If the doors of perception were cleansed, every thing would appear to man as it is, infinite.

For man has closed himself up, till he sees all things through narrow chinks of his cavern.

The only problem I perceive encountering in Blake is his genius . . . it may be too much or too little for me I am not sure yet.

Before I Knew It . . .

I went for a walk this afternoon with Salem.  I usually head out to our local thrift store and check out the used books.  I picked up a collection of poems and prose by William Blake.  On my way back I often to stop at an area that has lots of shade and grass for Salem to crawl around on.  Before I knew it I realized that I was reading William Blake aloud to my 11 month old in a cemetery.  Pray for the boy . . .

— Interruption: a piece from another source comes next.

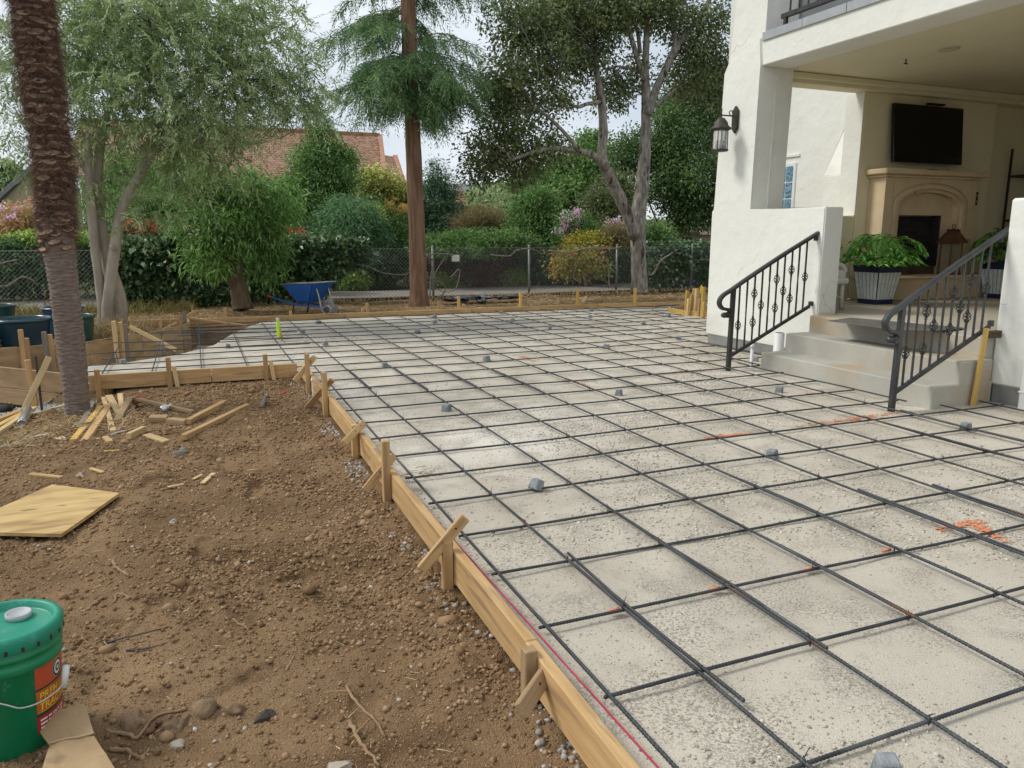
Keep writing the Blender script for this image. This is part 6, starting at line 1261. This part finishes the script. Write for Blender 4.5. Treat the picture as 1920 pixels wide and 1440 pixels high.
shrub('ivy_mound', 'dark ivy mound swallowing the fence left of pistache', 'ivy', [(290, 490, 16.75, 65, 35, .35), (250, 520, 16.7, 35, 45, .35), (330, 480, 16.8, 55, 25, .4), (270, 545, 16.65, 45, 20, .4), (400, 470, 16.9, 50, 25, .35), (365, 470, 16.9, 50, 25, .35)], L_IVY, 520, cr=.12, Ln=.11, Wd=.09, droop=.5, shell=.5, group=G1)
shrub('ivy_mound', 'dark glossy ivy mound behind the blue wheelbarrow', 'ivy', [(565, 510, 16.75, 62, 42, .35), (530, 490, 16.8, 50, 35, .35), (600, 490, 16.8, 45, 28, .35), (510, 530, 16.75, 45, 35, .35), (640, 475, 16.9, 50, 18, .35), (560, 470, 16.9, 60, 18, .35)], L_IVY, 640, cr=.12, Ln=.11, Wd=.09, droop=.5, shell=.5, group=G1)
shrub('ivy_sprig', 'low dark ivy sprig at foot of fence below pistache', 'ivy', [(400, 560, 16.5, 32, 16, .5), (375, 568, 16.5, 20, 10, .5)], L_IVY, 80, per=30, cr=.08, Ln=.09, Wd=.07, stems=False, group=G1)
shrub('berry_shrub', 'red berried shrub above the ivy left of pistache', 'shrub', [(270, 450, 18.9, 60, 28), (320, 450, 19, 40, 25), (235, 455, 18.9, 30, 28)], L_DRK, 330, Ln=.09, Wd=.04, group=G1, flowers=(F_RED, [(260, 428, 18.6, 40, 9), (310, 440, 18.7, 35, 10), (240, 425, 18.6, 20, 8)], 55))
shrub('berry_shrub', 'red berried shrub right of the pistache crown', 'shrub', [(535, 455, 18.9, 45, 22), (570, 470, 19, 35, 18), (500, 460, 18.9, 30, 20)], L_DRK, 260, Ln=.09, Wd=.04, group=G1, flowers=(F_RED, [(535, 438, 18.6, 32, 9), (560, 455, 18.6, 20, 8), (500, 432, 18.7, 15, 6)], 45))
shrub('green_bush', 'mid green feathery bush seen under the olive crown', 'shrub', [(290, 390, 23, 65, 38), (250, 420, 22.5, 50, 30), (330, 410, 22.5, 45, 30), (210, 400, 23.5, 40, 45)], L_GRN, 420, Ln=.12, Wd=.035, group=G1)
shrub('laurel_tree', 'loose yellow green tree tangled behind the olive crown', 'tree', [(240, 330, 25, 60, 45), (330, 330, 26, 60, 40), (190, 360, 25, 40, 40)], L_PIS, 260, Ln=.12, Wd=.035, group=G1)
shrub('evergreen_tree', 'tall layered evergreen in front of tiled roof', 'tree', [(605, 265, 23, 28, 24), (600, 300, 23, 55, 28), (615, 335, 22.8, 65, 26), (575, 350, 22.8, 45, 35), (590, 385, 22.6, 70, 28), (600, 425, 22.5, 65, 28), (550, 410, 22.8, 35, 40), (640, 300, 23, 28, 18)], L_GRN, 900, Ln=.13, Wd=.035, cr=.17, group=G1, shell=.3)
foliage('crown', [blob(600, 226, 23, 12, 22), blob(585, 245, 23, 8, 10)], 22, 22, .12, .13, .03, L_GRN, bpy.data.objects['evergreen_tree'])
shrub('dark_conifer', 'low dark conifer bush below the layered evergreen', 'shrub', [(600, 455, 21.5, 40, 25), (585, 440, 21.6, 40, 20)], L_DRK, 200, Ln=.12, Wd=.03, group=G1)
shrub('fern_pine', 'soft blue green drooping bush left of redwood trunk', 'shrub', [(660, 410, 20.8, 45, 35), (650, 445, 20.6, 50, 28), (690, 440, 20.8, 35, 28), (640, 470, 20.5, 35, 15)], leafmat('soft_green', [(.03, .065, .03), (.055, .11, .05), (.085, .15, .07), (.13, .20, .10)], .3), 420, Ln=.16, Wd=.025, droop=.8, group=G1)
shrub('variegated_shrub', 'pale yellow variegated shrub in front of tiled roof', 'shrub', [(705, 345, 24.5, 40, 25), (725, 365, 24.5, 42, 25), (745, 380, 24.6, 30, 25)], L_YEL, 330, Ln=.11, Wd=.06, group=G1)
shrub('mixed_bush', 'green bush with rusty new growth left of redwood trunk', 'shrub', [(725, 420, 22, 50, 30), (735, 455, 21.5, 45, 25), (700, 400, 22.5, 30, 20)], L_GRN, 330, Ln=.09, Wd=.04, group=G1, flowers=(leafmat('rusty_tip', [(.22, .12, .04), (.30, .18, .06), (.26, .22, .07)], .3), [(730, 390, 22, 45, 12)], 60))
shrub('lime_bush', 'small lime green bush left of redwood trunk', 'shrub', [(690, 408, 21.2, 17, 12)], L_LIME, 45, Ln=.09, Wd=.05, stems=False, group=G1)
sp_b = [(818, 300, 24, 7, 22), (820, 330, 24, 22, 16), (822, 355, 24, 34, 18), (824, 385, 23.8, 44, 22), (830, 415, 23.6, 52, 22), (835, 440, 23.4, 55, 20), (815, 455, 23.4, 45, 18)]
shrub('spruce_tree', 'dark pointed spruce right of redwood trunk', 'tree', sp_b, leafmat('spruce_leaf', [(.012, .03, .014), (.025, .055, .028), (.042, .085, .042), (.075, .13, .06)], .2), 640, Ln=.11, Wd=.03, cr=.13, group=G1)
shrub('juniper_hedge', 'low bright juniper hedge behind the fence sign', 'hedge', [(830, 455, 19.6, 45, 14, .8), (890, 452, 19.6, 55, 16, .8), (950, 455, 19.6, 45, 16, .8), (860, 468, 19.4, 80, 12, .6), (980, 460, 19.6, 30, 14, .8)], L_GRN, 520, cr=.11, Ln=.10, Wd=.03, group=G1)
shrub('orange_grass', 'tall orange tan grass clump behind the juniper hedge', 'grass', [(905, 420, 22, 35, 22), (880, 428, 22, 25, 15), (930, 430, 22, 25, 14)], L_ORG, 190, Ln=.22, Wd=.018, droop=-.8, stems=False, group=G1)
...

A couple of excerpts from Blake though,

The Clod and the Pebble

“Love seeketh not Itself to please,
Nor for itself hath any care,
But for another gives its ease,
And builds a Heaven in Hell’s despair.”

So sang a little Clod of Clay,
Trodden with the cattle’s feet,
But a Pebble of the brook
Warbled out these metres meet:

“Love seeketh only Self to please,
To bind another to its delight,
Joys in another’s loss of ease
And builds a Hell in Heaven’s despite.”

The Garden of Love

I went to the Garden of Love
And saw what I never had seen:
A Chapel was built in the midst,
Where I used to play on the green.

And the gates of this Chapel were shut,
And “Though shalt not” writ over the door;
So I turned to the Garden of Love,
That so many sweet flowers bore,

And I saw it was filled with graves
And tombstones where flowers should be;
And Priests in black gowns were walking their rounds
And binding with briars my joys and desires.

I am slowly re-entering some poetic works but I find I need quite simple rhythm to feel like I am engaging them.  I know it is likely my inability or impatience that keeps me from further exploration but for now pieces like this are very satisfying.